Como bien lo señaló el diputado nacional Agustín Rossi durante la sesión en la que el parlamento prorrogó las facultades delegadas en el Ejecutivo, la opción de la hora es la política o las corporaciones. La tertulia que reunió a la UIA, AEA, la Mesa de Enlace y a Eduardo Duhalde confirma la necesidad que tiene la oposición real de un garante político que asegure la inversión que vienen realizando. A pesar de las escaramuzas que prologaron el reparto de comisiones en el nuevo Congreso, la oposición multifronte que se arroga el 70% de los votos en las últimas legislativas es una bolsa de gatos ególatras que no otorga avales suficientes para que el poder concentrado acompañe a alguno de ellos hasta el sillón de Rivadavia en 2011.

El ahora diputado nacional Néstor Kirchner aun puede esgrimir la clásica advertencia de quienes están sentados sobre la llave que abre las puertas del cielo: yo o el caos. Su centralidad en la vida política argentina se percibe en la agenda diariamente. Desatar ese nudo sin precauciones conlleva el riesgo de pialarse y quedar tirado sentaderas al norte. El regreso a la palestra del caudillo de Lomas de Zamora viene a llenar esa vacante que las Carrió, los Solá y los Reutemann aun no pudieron ocupar, y que tanto asusta al establishment. El que se quema con De la Rúa, cuando ve un Cobos, llora.

Todos estos actores impulsan el imperio de un consenso que dictamina el final de los gobiernos kirchneristas en 2011 (si no hay más remedio que esperar) con la certeza lapidaria de la ley de gravedad. Lo que tiene que caer, caerá. Munidos de un instinto político digno de la isla de Robinson, los Kirchner prometen pelea.

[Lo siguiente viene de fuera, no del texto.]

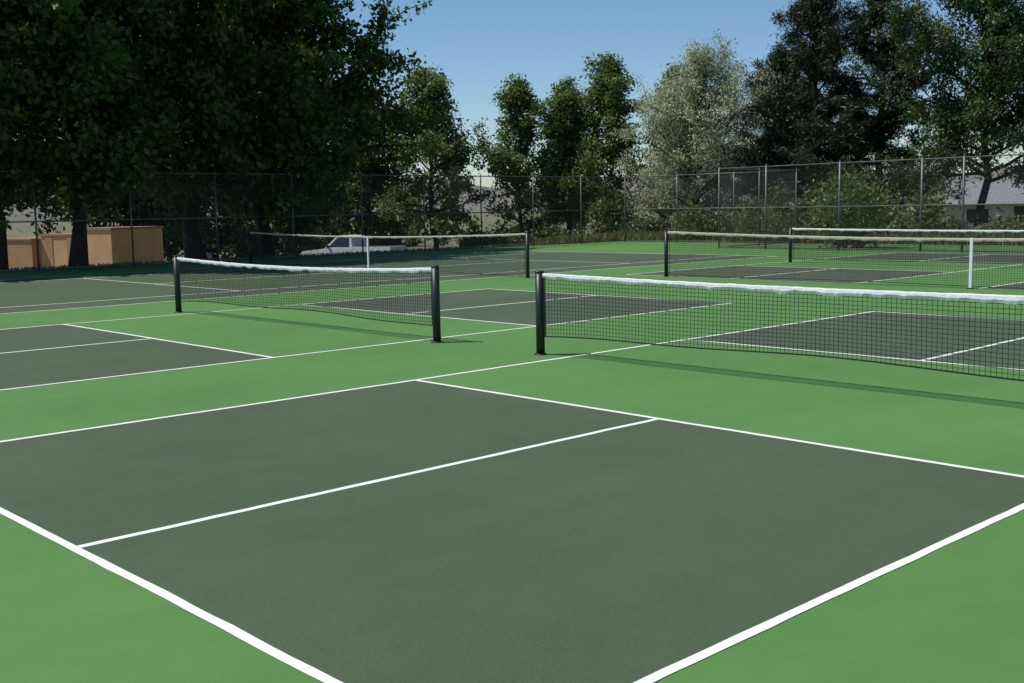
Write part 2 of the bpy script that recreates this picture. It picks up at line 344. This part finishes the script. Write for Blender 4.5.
# shrub masses
def shrubs(name,pts,h,w,n,size,m,seed):
    r=np.random.default_rng(seed); C=[];S=[]
    for (x,y,hh) in pts:
        for k in range(11):
            a=r.uniform(0,6.28);q=r.uniform(0,w); s=r.uniform(.25,.65)
            zz=r.uniform(.05,1)*hh*h*(1-.4*q/w)
            X_,Y_=x+math.cos(a)*q,y+math.sin(a)*q
            C.append((X_,Y_,float(gz(np.array(X_),np.array(Y_)))+zz)); S.append(s)
    C=np.array(C);S=np.array(S); k=len(C); idx=r.choice(k,n,p=S/S.sum())
    d=r.normal(size=(n,3))*.62; pos=C[idx]+d*S[idx][:,None]
    Q=leafquads(r,pos,d,size,.5,.3,0); v=np.clip(.55*r.uniform(0,1,k)[idx]+.45*r.uniform(0,1,n),0,1)
    return quads_mesh(name,Q,v,m)
r=np.random.default_rng(99)
shrubs('shrubs',[(-47+r.normal()*1.2,20+i*2.3,r.uniform(.7,1.2)) for i in range(6)],3.0,1.6,20000,.22,L_shrub,41)
shrubs('shrubs',[(-41+i*1.5,34.5+i*.55+r.normal()*.6,r.uniform(.35,1.05)) for i in range(12)],2.8,1.4,26000,.2,L_shrub,42)
p3=[(-21+i*1.7,36+r.normal()*1.2,r.uniform(.35,1.05)) for i in range(13)]
p3=[(x,y,hh*(.3 if -12.8<x<-7 else 1)) for x,y,hh in p3]
shrubs('shrubs',p3,2.8,1.5,28000,.2,L_shrub,43)
shrubs('shrubs',[(-19.0,32.9,.9),(-20.4,33.0,.8),(-13.0,28.0,1.2),(-12.1,27.9,.9),(-23.5,33,.6)],2.8,.8,10000,.15,L_mid,44)
dp=[];rr=np.random.default_rng(5)
for i in range(34):
    a=math.radians(98+i*1.75); R_=105+rr.normal()*7; dp.append((8.5+R_*math.cos(a),-8.8+R_*math.sin(a),rr.uniform(.2,1.0)))
shrubs('distant_trees',dp,4.2,3.2,36000,.5,L_shrub,45)
def weeds(name,n,seed,fn,hs):
    r=np.random.default_rng(seed); x,y=fn(r,n); z=gz(x,y)
    a=r.uniform(0,6.28,n); h=hs*r.uniform(.4,1.4,n); w=.02+.02*r.uniform(0,1,n)
    dx,dy=np.cos(a)*w,np.sin(a)*w; lx,ly=r.normal(0,.25,n)*h,r.normal(0,.25,n)*h
    Q=np.stack([np.stack([x-dx,y-dy,z-.02],1),np.stack([x+dx,y+dy,z-.02],1),np.stack([x+lx+dx*.3,y+ly+dy*.3,z+h],1),np.stack([x+lx-dx*.3,y+ly-dy*.3,z+h],1)],1)
    quads_mesh(name,Q,r.uniform(0,1,n),L_weed)
weeds('weeds',24000,51,lambda r,n:(-27.6-np.abs(r.normal(0,6,n)),r.uniform(-5,32,n)),.12)
weeds('weeds',34000,52,lambda r,n:(r.uniform(-32,10,n),32.5+np.abs(r.normal(0,4,n))),.38)
weeds('weeds',12000,53,lambda r,n:(-28-np.abs(r.normal(0,5,n)),r.uniform(29,36,n)),.38)
# fallen leaves gathered along the fence side of the court
r=np.random.default_rng(77); n=300
lx=-26.9+np.abs(r.normal(0,1.6,n)); ly=r.uniform(-4,22,n)
pos=np.stack([lx,ly,np.full(n,.012)],1); nr=np.tile(np.array([0,0,1.]),(n,1))
Q=leafquads(r,pos,nr*6,.055,.6,3,0); Q[:,:,2]=np.clip(Q[:,:,2],.006,.03)
quads_mesh('fallen_leaves',Q,r.uniform(0,1,n),leaf_mat('dry_leaf',(.10,.075,.03),(.25,.19,.08),.1))
# ---------------------------------------------------------------- stucco building beyond the trees
b=MB()
b.box((-4.1,-1.6,-.4),(-1.6,1.6,1.95),M_stucco2); b.box((-4.15,-1.65,1.953),(-1.55,1.65,2.04),M_stuccod)
b.box((-1.597,-1.1,-.4),(1.6,1.9,2.15),M_stucco); b.box((-1.54,-1.15,2.153),(1.6,1.95,2.24),M_stuccod)
b.box((1.603,-1.8,-.4),(3.7,1.6,2.42),M_stucco); b.box((1.55,-1.85,2.423),(3.75,1.65,2.52),M_stuccod)
b.box((-1.2,-1.13,-.4),(-.75,-1.103,2.1),M_stucco2); b.box((.2,-1.13,-.4),(.62,-1.103,2.1),M_stucco2)
o=b.obj('stucco_utility_building'); o.location=(-46,13.5,-1.4); o.rotation_euler=(0,0,math.radians(22))
# ---------------------------------------------------------------- distant house at far right
b=MB(); b.box((-5,-3,-.3),(5,3,2.0),M_wall)
b.add([(-5.5,-3.5,2.0),(5.5,-3.5,2.0),(5.5,3.5,2.0),(-5.5,3.5,2.0),(-5.5,0,3.5),(5.5,0,3.5)],[(0,1,5,4),(2,3,4,5),(0,4,3),(1,2,5),(0,3,2,1)],M_roof)
for xx in (-3.4,2.0):
    b.box((xx,-3.03,.8),(xx+1.3,-3.003,1.7),M_post); b.box((xx-.1,-3.04,.7),(xx+1.4,-3.003,.797),M_wall)
b.box((-.6,-3.03,0),(.35,-3.003,1.85),M_barkd); b.box((1.0,.6,2.7),(1.6,1.2,4.0),M_stucco2)
o=b.obj('house'); o.location=(-21.5,66,-.6); o.rotation_euler=(0,0,math.radians(15))
# ---------------------------------------------------------------- pickup truck
M_car=mat('car_paint_white',(.78,.79,.80),.25,.02,3,spec=.6)
M_glass=mat('car_glass',(.02,.025,.03),.08,.1,2,spec=.8)
M_tire=mat('tire',(.018,.018,.018),.85,.1,10)
M_rim=mat('rim',(.45,.46,.47),.35,.1,10,metal=.6)
M_trim=mat('trim_dark',(.03,.03,.03),.5,.1,10)
M_lamp=mat('lamp_red',(.35,.02,.02),.3,.05,10)
def extr(b,prof,y0,y1,m,top_in=0):
    n=len(prof); zs=[p[1] for p in prof]; zl,zh=min(zs),max(zs)
    vs=[]
    for sy,s in ((y0,1),(y1,-1)):
        for x,z in prof: vs.append((x,sy+s*top_in*(z-zl)/(zh-zl),z))
    b.add(vs,[tuple(range(n)),tuple(range(2*n-1,n-1,-1))]+[(i,i+n,(i+1)%n+n,(i+1)%n) for i in range(n)],m)
b=MB()
def arch(cx,r,z):return [(cx+r*math.cos(a),z+r*math.sin(a)) for a in np.linspace(math.pi,0,9)]
low=[(-2.6,.45),(-2.68,.55),(-2.66,.85),(-2.5,1.00),(-1.15,1.14),(.45,1.16),(.45,1.22),(2.66,1.22),(2.70,.6),(2.6,.5)]+[(x,z) for x,z in arch(1.65,.42,.42)][::-1]+[(.9,.42),(-1.25,.42)]+[(x,z) for x,z in arch(-1.75,.42,.42)][::-1]
extr(b,low,-.94,.94,M_car,.05)
extr(b,[(-1.2,1.141),(-.55,1.74),(-.35,1.80),(.22,1.79),(.34,1.72),(.40,1.161)],-.84,.84,M_car,.13)
for sy in (-1,1):
    yy=lambda z: sy*(.848-.13*(z-1.14)/.66)
    quad=[(-.98,1.2),(.26,1.2),(.22,1.69),(-.46,1.69)]
    b.add([(x,yy(z),z) for x,z in quad],[(0,1,2,3)],M_glass)
b.add([(-1.175,-.72,1.175),(-1.175,.72,1.175),(-.595,.63,1.71),(-.595,-.63,1.71)],[(0,1,2,3)],M_glass)
b.box((.62,-.74,1.218),(2.5,.74,1.226),M_trim)
b.box((-2.72,-.88,.48),(-2.62,.88,.66),M_trim); b.box((2.66,-.88,.46),(2.78,.88,.62),M_rim)
b.box((-2.685,-.5,.70),(-2.655,.5,.88),M_trim)
for s in (-1,1):
    b.box((-2.68,s*.72-.14,.72),(-2.63,s*.72+.14,.88),M_rim); b.box((2.66,s*.8-.08,.7),(2.71,s*.8+.08,1.0),M_lamp)
    b.box((-.95,s*.98-.1,1.14),(-.85,s*.98+.08,1.29),M_trim)
    for cx in (-1.75,1.65):
        b.tube([(cx,s*.70,.37),(cx,s*.92,.37)],.37,M_tire,20); b.tube([(cx,s*.915,.37),(cx,s*.935,.37)],.21,M_rim,14)
o=b.obj('pickup_truck'); tx,ty=-39.7,25.2
o.location=(tx,ty,-1.36); o.rotation_euler=(0,0,math.atan2(.7287,.6848)-.38)
b=MB(); b.box((-.3,-.2,0),(.3,.2,1.05),M_tape); b.box((-.33,-.23,1.052),(.33,.23,1.1),M_rim); b.box((-.4,-.3,-.3),(.4,.3,-.002),M_conc)
o=b.obj('electrical_cabinet'); o.location=(-33.0,13.1,-1.0); o.rotation_euler=(0,0,.6)
# ---------------------------------------------------------------- light & world
el=math.radians(61); sx,sy=-.70,-.71; nrm=math.hypot(sx,sy); sx/=nrm;sy/=nrm
w=bpy.data.worlds.new("World"); sc.world=w; w.use_nodes=True; nt=w.node_tree; bg=nt.nodes['Background']
sk=nt.nodes.new('ShaderNodeTexSky'); sk.sky_type='NISHITA'; sk.sun_disc=False; sk.sun_elevation=el; sk.sun_rotation=math.atan2(sx,sy)%(2*math.pi)
sk.air_density=1.0; sk.dust_density=.15; sk.ozone_density=4.0; sk.altitude=300
hsv=nt.nodes.new('ShaderNodeHueSaturation'); hsv.inputs['Saturation'].default_value=1.12
nt.links.new(sk.outputs[0],hsv.inputs['Color']); nt.links.new(hsv.outputs[0],bg.inputs[0]); bg.inputs[1].default_value=.108
sd=bpy.data.lights.new('sun','SUN'); sd.energy=4.3; sd.angle=math.radians(.5); sd.color=(1,.955,.87)
so=bpy.data.objects.new('sun',sd); sc.collection.objects.link(so)
v=Vector((sx*math.cos(el),sy*math.cos(el),math.sin(el))); so.rotation_euler=v.to_track_quat('Z','Y').to_euler()
# ---------------------------------------------------------------- camera
cd=bpy.data.cameras.new('camera'); co=bpy.data.objects.new('camera',cd); sc.collection.objects.link(co)
yaw,pit,rol=2.3873,-.1184,-.018
fw=Vector((math.cos(pit)*math.cos(yaw),math.cos(pit)*math.sin(yaw),math.sin(pit))); rt=Vector((math.sin(yaw),-math.cos(yaw),0)); up=rt.cross(fw)
r2=math.cos(rol)*rt+math.sin(rol)*up; u2=-math.sin(rol)*rt+math.cos(rol)*up
mt=Matrix((( r2.x,u2.x,-fw.x,8.4931),(r2.y,u2.y,-fw.y,-8.7984),(r2.z,u2.z,-fw.z,1.6424),(0,0,0,1)))
co.matrix_world=mt; cd.sensor_width=36; cd.lens=36*1114.07/1024; cd.clip_end=9000; cd.clip_start=.05
sc.camera=co
sc.view_settings.view_transform='Standard'; sc.view_settings.look='None'; sc.view_settings.exposure=0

Como telón de fondo de la puja política, una pregunta subyace en la cabeza de todos los argentinos. En ocasiones tácita, otras veces más explícita. ¿Qué hacer con los excluidos que dejó la crisis de 2001? El debate sobre la inseguridad es el meridiano palpable sobre el cual se cocina la respuesta de esta década, que inaugurará una nueva etapa. Del carácter del consenso que se alumbre para contestar a este dilema dependerá también qué modelo de país tendremos a partir de 2011. Y viceversa.